**Exercise:** Pictures stay out of this copy, which runs from the first line of the material through the line containing "mb = MB(); T = Matrix.Translation((x, -0.035, zb_".

**Given material:**
───

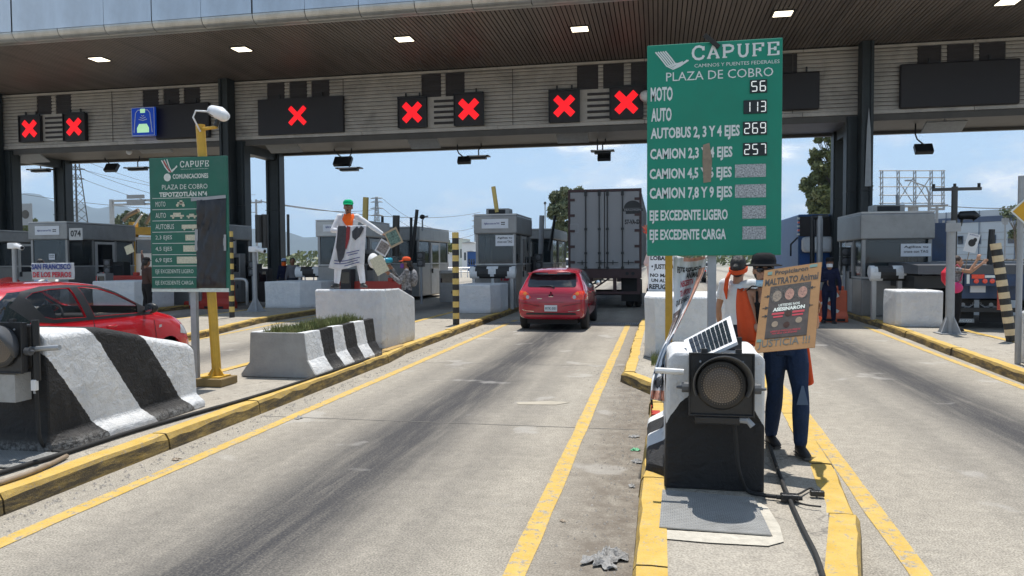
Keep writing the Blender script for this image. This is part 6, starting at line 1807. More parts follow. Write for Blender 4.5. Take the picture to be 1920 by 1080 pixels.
lettering(tr, 'ATLAS', -1.18, zt_ - 0.62, 0.28, 0.08, 'pole_grey', y=-0.019) if False else None
mb = MB(); strokes(mb, [[(-1.2, zt_ - 1.5), (-0.92, zt_ - 1.5), (-0.92, zt_ - 1.2), (-1.2, zt_ - 1.2), (-1.2, zt_ - 1.5)]], 0.02, -0.019); mb.build('placard_holder', 'pole_grey', tr)
# underride guard, mudflaps, axles, wheels
mb = MB(); mb.box(-W + 0.05, W - 0.05, 0.0, 0.1, 0.52, 0.62)
for x in (-0.75, 0.35, W - 0.1): mb.box(x - 0.06, x + 0.06, 0.02, 0.09, 0.62, zb_ - 0.32)
mb.prism([(-0.55, 0.62), (-0.45, 0.62), (0.2, zb_ - 0.33), (0.1, zb_ - 0.33)], 'y', 0.03, 0.08); mb.build('underride_guard', 'trailer_red', tr)
for s_ in (-1, 1):
    mb = MB(); mb.box(s_ * (W - 0.42) - 0.3, s_ * (W - 0.42) + 0.3, 0.45, 0.47, 0.25, zb_ - 0.33); mb.build('mudflap', 'black_rubber', tr)
    for y in (1.3, 2.6):
        for xo in (0.16, 0.46):
            T = Matrix.Translation((s_ * (W - xo), y, 0.5)) @ Matrix.Rotation(PI / 2, 4, 'Y')
            mb = MB(); mb.smooth = True; mb.lathe([(0.26, -0.12), (0.46, -0.12), (0.5, -0.08), (0.5, 0.08), (0.46, 0.12), (0.26, 0.12)], 24, T); mb.build('wheel', 'black_rubber', tr)
for y in (1.3, 2.6):
    mb = MB(); mb.tube([(-W + 0.3, y, 0.5), (W - 0.3, y, 0.5)], 0.08, 8); mb.build('axle', 'black_metal', tr)
mb = MB(); mb.box(-0.55, -0.42, 0.1, 12.8, zb_ - 0.45, zb_ - 0.02); mb.box(0.42, 0.55, 0.1, 12.8, zb_ - 0.45, zb_ - 0.02); mb.build('chassis_rail', 'trailer_red', tr)
for x in (0.78, 0.98):
    mb = MB(); T = Matrix.Translation((x, -0.035, zb_ - 0.16)) @ Matrix.Rotation(PI / 2, 4, 'X'); mb.lathe([(0, 0.006), (0.06, 0.0)], 12, T); mb.build('tail_light', 'black_rubber', tr)

# ------------------------------------------------------------------ flatbed tow truck at the right edge
mat('flatbed_blue', (0.018, 0.045, 0.11), 0.4, var=0.25, vs=4, dirt=(0.03, 0.03, 0.035), da=0.6, ds=3)
mat('flatbed_deck', (0.07, 0.075, 0.085), 0.5, var=0.15, vs=3)
FY_ = 19.3
def F_(px, py): v_ = PY(px, py, FY_); return v_.x, v_.z
fx, _ = F_(1798, 560)
fb = empty('flatbed_truck', (fx, FY_, 0), 'dark blue flatbed truck seen from behind at the right edge', 'truck')
def R_(px, py): x, z = F_(px, py); return x - fx, z
dz = F_(1860, 497)[1]; dz0 = F_(1860, 514)[1]
mb = MB(); mb.prism([(-0.0, dz0), (0.0, dz), (1.2, dz + 0.06), (8, dz + 0.06), (8, dz0)], 'x', -0.9, 2.75); mb.build('deck', 'flatbed_deck', fb)
x1 = 2.75
z0 = R_(1860, 536)[1]
mb = MB(); mb.box(0.12, x1, 0.02, 0.3, z0, dz0); mb.build('tail_panel', 'flatbed_blue', fb)
xa, za = R_(1822, 532); xb, zb2 = R_(1846, 513)
mb = MB(); mb.box(xa, xb, 0.0, 0.018, za + 0.12, zb2 - 0.02); mb.build('red_reflector', 'tail_red', fb)
mb = MB(); mb.box(xb + 0.01, xb + 0.24, 0.0, 0.018, za + 0.14, zb2 - 0.04); mb.build('white_reflector', 'sign_white', fb)
xa2 = R_(1818, 525)[0]; mb = MB(); mb.box(xa2 - 0.06, xa2 - 0.0, 0.0, 0.018, za + 0.0, zb2 - 0.02); mb.build('white_reflector', 'sign_white', fb)
for i, px in enumerate((1831, 1847, 1861)):
    x, z = R_(px, 527); mb = MB(); T = Matrix.Translation((x, 0.015, z)) @ Matrix.Rotation(PI / 2, 4, 'X'); mb.lathe([(0, 0.02), (0.055, 0.015), (0.06, 0.0)], 12, T); mb.build('tail_light', 'tail_red', fb)
mb = MB(); mb.box(0.0, x1, 0.25, 0.5, 0.75, z0); mb.build('rear_frame', 'flatbed_blue', fb)
xa, za = R_(1826, 549); xb, zb2 = R_(1855, 536)
mb = MB(); mb.box(xa, xb, 0.2, 0.245, za, zb2); npl = mb.build('number_plate', 'white_paper', fb)
lettering(npl, '14-AB-3C', xa + 0.03, za + 0.05, xb - xa - 0.06, 0.08, 'ink_red', y=0.197) if False else None
for k_, (pa, pb) in enumerate((((1799, 608), (1843, 561)), ((1853, 608), (1898, 561)))):
    xa, za = R_(*pa); xb, zb2 = R_(*pb)
    mb = MB(); mb.box(xa, xb, 0.5, 0.52, max(za, 0.12), zb2); mf = mb.build('mudflap', 'black_rubber', fb)
    cx = (xa + xb) / 2; cz = zb2 - 0.18
    mb = MB()
    for s_ in (-1, 1):
        for q_ in range(4):
            strokes(mb, [[(cx + s_ * 0.03, cz - 0.02 * q_), (cx + s_ * 0.12, cz - 0.03 - 0.015 * q_), (cx + s_ * (0.24 - 0.03 * q_), cz + 0.02 - 0.02 * q_), (cx + s_ * (0.27 - 0.045 * q_), cz + 0.12 - 0.045 * q_)]], 0.012, 0.496 - 0.0004 * q_)
    mb.ball((cx, 0.495, cz + 0.02), (0.05, 0.006, 0.05), 10, 6); mb.build('winged_emblem', 'pole_grey', mf, kind='stuff')
xa, za = R_(1800, 606); xb, zb2 = R_(1842, 599)
mb = MB(); mb.box(xa, xb, 0.46, 0.49, za - 0.02, zb2 - 0.02); pb_ = mb.build('lower_strip', 'pole_grey', fb)
lettering(pb_, 'ARMAS AXO', xa + 0.05, za - 0.0, xb - xa - 0.1, 0.06, 'sign_white', y=0.457)
mb = MB(); mb.box(0.0, x1, 0.3, 0.45, 0.42, 0.52); mb.build('bumper_bar', 'black_metal', fb)
xa, za = R_(1869, 581); xb, zb2 = R_(1877, 536)
mb = MB(); mb.box(xa, xb, -0.02, 0.0, za, zb2); sg = mb.build('orange_board', 'barrier_orange', fb)
T = Matrix.Translation(((xa + xb) / 2 - 0.04, -0.024, zb2 - 0.03)) @ Matrix.Rotation(math.radians(90), 4, 'Y')
lettering(sg, 'PRECAUCION', 0, 0, zb2 - za - 0.06, 0.07, 'ink_red', T=T)
for s_, x in ((0, 0.35), (1, 2.3)):
    T = Matrix.Translation((x, 1.3, 0.5)) @ Matrix.Rotation(PI / 2, 4, 'Y')
    mb = MB(); mb.smooth = True; mb.lathe([(0.26, -0.24), (0.46, -0.24), (0.5, -0.2), (0.5, 0.2), (0.46, 0.24), (0.26, 0.24)], 24, T); mb.build('wheel', 'black_rubber', fb)
mb = MB(); mb.box(0.4, 2.4, 0.5, 8, 0.7, 1.05); mb.box(0.2, 2.6, 8.1, 10.2, 0.6, 2.9); mb.build('chassis', 'flatbed_blue', fb)
mb = MB(); mb.box(-0.85, 0.0, 0.4, 3.0, dz0 - 0.35, dz0 - 0.05); mb.build('side_box', 'black_metal', fb)
# striped concrete wall behind the flatbed
r = empty('striped_barrier', (fx + 1.9, 24.5, 0), 'black and white striped barrier top showing above the flatbed deck', 'barrier')
mb = MB(); mb.box(-0.6, 3.0, 0, 0.5, 0.0, 1.62); mb.build('wall', mat('diag_paint', (0.7, 0.7, 0.69), 0.6), r)
for i in range(6):
    mb = MB(); mb.prism([(-0.5 + i * 0.6, 1.2), (-0.2 + i * 0.6, 1.2), (-0.1 + i * 0.6, 1.61), (-0.4 + i * 0.6, 1.61)], 'y', -0.006, -0.001); mb.build('painted_stripe', 'black_band', r)

# ------------------------------------------------------------------ blue truck beyond the right columns
BY = 34.0
a = PY(1497, 402, BY); b_ = PY(1560, 480, BY)
bt = empty('blue_truck', (a.x + 1.25, BY, 0), 'tall truck with white and blue body behind the cardboard poster', 'truck')
mb = MB(); mb.box(-1.25, 1.25, 0.0, 8.0, 0.8, a.z); mb.build('cargo_box', mat('truck_blue', (0.03, 0.10, 0.26), 0.45, var=0.1), bt, bevel=0.05)
mb = MB(); mb.box(-1.2, 1.2, -0.05, -0.001, a.z - 0.95, a.z - 0.1); mb.build('dark_grille', 'vent_dark', bt)
for q_ in range(5):
    mb = MB(); mb.box(-1.3, -1.2, -0.06, 0.0, a.z - 0.9 + q_ * 0.17, a.z - 0.82 + q_ * 0.17); mb.build('marker_strip', 'tail_red' if q_ % 2 else 'sign_white', bt)
mb = MB(); mb.box(-1.15, 1.15, -0.5, -0.051, a.z - 1.65, a.z - 0.98); mb.build('white_hood', 'white_plastic', bt, bevel=0.15)
mb = MB(); mb.box(-1.2, 1.2, -0.05, -0.001, 1.0, a.z - 1.7); mb.build('blue_panel', mat('panel_blue', (0.02, 0.09, 0.30), 0.45), bt)
for x in (-0.9, 0.9):
    T = Matrix.Translation((x, 1.2, 0.5)) @ Matrix.Rotation(PI / 2, 4, 'Y')
    mb = MB(); mb.smooth = True; mb.lathe([(0.26, -0.2), (0.46, -0.2), (0.5, -0.16), (0.5, 0.16), (0.46, 0.2), (0.26, 0.2)], 20, T); mb.build('wheel', 'black_rubber', bt)
mb = MB(); mb.tube([(-1.3, -0.2, a.z - 1.0), (-1.6, -0.3, a.z - 1.3), (-1.6, -0.3, a.z - 1.8)], 0.04, 6); mb.build('mirror_arm', 'black_metal', bt)
# ================================================================== PEOPLE
SKIN = {'a': mat('skin_light', (0.42, 0.225, 0.14), 0.55, var=0.06, vs=14), 'b': mat('skin_brown', (0.24, 0.115, 0.065), 0.55, var=0.06, vs=14)}
def cloth(name, col, fold=0.5, rough=0.85, **kw): return mat(name, col, rough, var=0.1, vs=7, bump=fold, bs=9, spec=0.2, **kw)
cloth('white_cloth', (0.68, 0.69, 0.71)); cloth('black_cloth', (0.014, 0.014, 0.016)); cloth('denim', (0.02, 0.038, 0.085), 1.6); cloth('denim_dark', (0.02, 0.024, 0.035))
cloth('orange_cloth', (0.68, 0.095, 0.03)); cloth('neon_orange', (0.9, 0.14, 0.02)); cloth('light_blue_cloth', (0.34, 0.46, 0.66)); cloth('navy_cloth', (0.012, 0.015, 0.04))
cloth('grey_cloth', (0.16, 0.16, 0.17)); cloth('pink_cloth', (0.66, 0.5, 0.48)); cloth('red_cloth', (0.42, 0.02, 0.03)); cloth('green_cap', (0.0, 0.42, 0.17)); cloth('purple_cloth', (0.16, 0.07, 0.30))
cloth('brown_cloth', (0.06, 0.035, 0.03)); cloth('tan_cloth', (0.45, 0.36, 0.25))
mat('patterned_cloth', (0.20, 0.20, 0.21), 0.9, var=0.95, vs=22, dirt=(0.01, 0.01, 0.012), da=1.0, ds=12)
mat('hair_black', (0.012, 0.010, 0.009), 0.4, var=0.3, vs=30, bump=0.5, bs=50, stretch=(6, 6, 1)); mat('hair_brown', (0.035, 0.018, 0.010), 0.4, var=0.3, vs=30, bump=0.5, bs=50, stretch=(6, 6, 1))
mat('shoe_dark', (0.02, 0.018, 0.017), 0.55, var=0.2); mat('shoe_sole', (0.10, 0.095, 0.09), 0.7); mat('mask_blue', (0.42, 0.62, 0.74), 0.8, var=0.05)
mat('eye_white', (0.55, 0.53, 0.5), 0.3); mat('iris_dark', (0.015, 0.01, 0.008), 0.2); mat('lip', (0.28, 0.09, 0.07), 0.5); mat('sunglass', (0.008, 0.006, 0.01), 0.08)
mat('red_hand', (0.60, 0.06, 0.03), 0.5)
mat('magenta_plastic', (0.65, 0.03, 0.16), 0.45, var=0.1); mat('red_bag', (0.62, 0.015, 0.04), 0.6, var=0.15, bump=0.4, bs=8)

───

**Exercise response:**
Keep writing the Blender script for this image. This is part 6, starting at line 1807. More parts follow. Write for Blender 4.5. Take the picture to be 1920 by 1080 pixels.
lettering(tr, 'ATLAS', -1.18, zt_ - 0.62, 0.28, 0.08, 'pole_grey', y=-0.019) if False else None
mb = MB(); strokes(mb, [[(-1.2, zt_ - 1.5), (-0.92, zt_ - 1.5), (-0.92, zt_ - 1.2), (-1.2, zt_ - 1.2), (-1.2, zt_ - 1.5)]], 0.02, -0.019); mb.build('placard_holder', 'pole_grey', tr)
# underride guard, mudflaps, axles, wheels
mb = MB(); mb.box(-W + 0.05, W - 0.05, 0.0, 0.1, 0.52, 0.62)
for x in (-0.75, 0.35, W - 0.1): mb.box(x - 0.06, x + 0.06, 0.02, 0.09, 0.62, zb_ - 0.32)
mb.prism([(-0.55, 0.62), (-0.45, 0.62), (0.2, zb_ - 0.33), (0.1, zb_ - 0.33)], 'y', 0.03, 0.08); mb.build('underride_guard', 'trailer_red', tr)
for s_ in (-1, 1):
    mb = MB(); mb.box(s_ * (W - 0.42) - 0.3, s_ * (W - 0.42) + 0.3, 0.45, 0.47, 0.25, zb_ - 0.33); mb.build('mudflap', 'black_rubber', tr)
    for y in (1.3, 2.6):
        for xo in (0.16, 0.46):
            T = Matrix.Translation((s_ * (W - xo), y, 0.5)) @ Matrix.Rotation(PI / 2, 4, 'Y')
            mb = MB(); mb.smooth = True; mb.lathe([(0.26, -0.12), (0.46, -0.12), (0.5, -0.08), (0.5, 0.08), (0.46, 0.12), (0.26, 0.12)], 24, T); mb.build('wheel', 'black_rubber', tr)
for y in (1.3, 2.6):
    mb = MB(); mb.tube([(-W + 0.3, y, 0.5), (W - 0.3, y, 0.5)], 0.08, 8); mb.build('axle', 'black_metal', tr)
mb = MB(); mb.box(-0.55, -0.42, 0.1, 12.8, zb_ - 0.45, zb_ - 0.02); mb.box(0.42, 0.55, 0.1, 12.8, zb_ - 0.45, zb_ - 0.02); mb.build('chassis_rail', 'trailer_red', tr)
for x in (0.78, 0.98):
    mb = MB(); T = Matrix.Translation((x, -0.035, zb_ - 0.16)) @ Matrix.Rotation(PI / 2, 4, 'X'); mb.lathe([(0, 0.006), (0.06, 0.0)], 12, T); mb.build('tail_light', 'black_rubber', tr)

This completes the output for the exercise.